MOSCOW, July 9. /TASS/. Researchers from the Institute of Archeology at the Russian Academy of Sciences have unearthed the remains of ancient Greek musical instruments - a harp and a lyre - on the Taman Peninsula in southern Russia, the Academy said in a statement.

"Until recently, we had known of only one partially preserved ancient Greek harp found in the Piraeus necropolis in Athens and the tuning pegs of a harp uncovered from a necropolis in Taranto, southern Italy," the statement says, citing expedition leader Roman Mimokhod. "The harp found in the Piraeus necropolis dates back to the late fifth century BC and the tuning pegs from Taranto were discovered in a tomb dating back to the third or second centuries BC. Compared to these previous discoveries, the harp unearthed in Taman is one of the most ancient and well-preserved as far as ancient Greek musical instruments are concerned," the researcher added.

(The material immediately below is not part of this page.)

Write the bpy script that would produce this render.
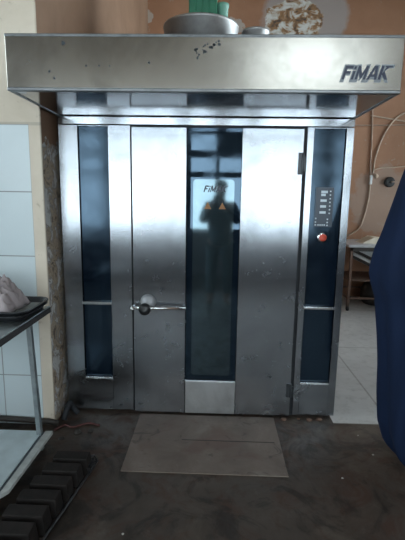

Russian researchers made this discovery while examining an ancient necropolis located near the Volna settlement. Archeologists say that a Greek polis existed there from the second quarter of the sixth century BC to the fourth century AD, which belonged to the Bosporan Kingdom, spanning both sides of the Kerch Strait.

The Institute of Archeology’s Sochi expedition has been going on in the area for the third year in a row. Researchers have examined more than 600 tombs and unearthed unique artefacts that prove close links between ancient Greek and local cultures.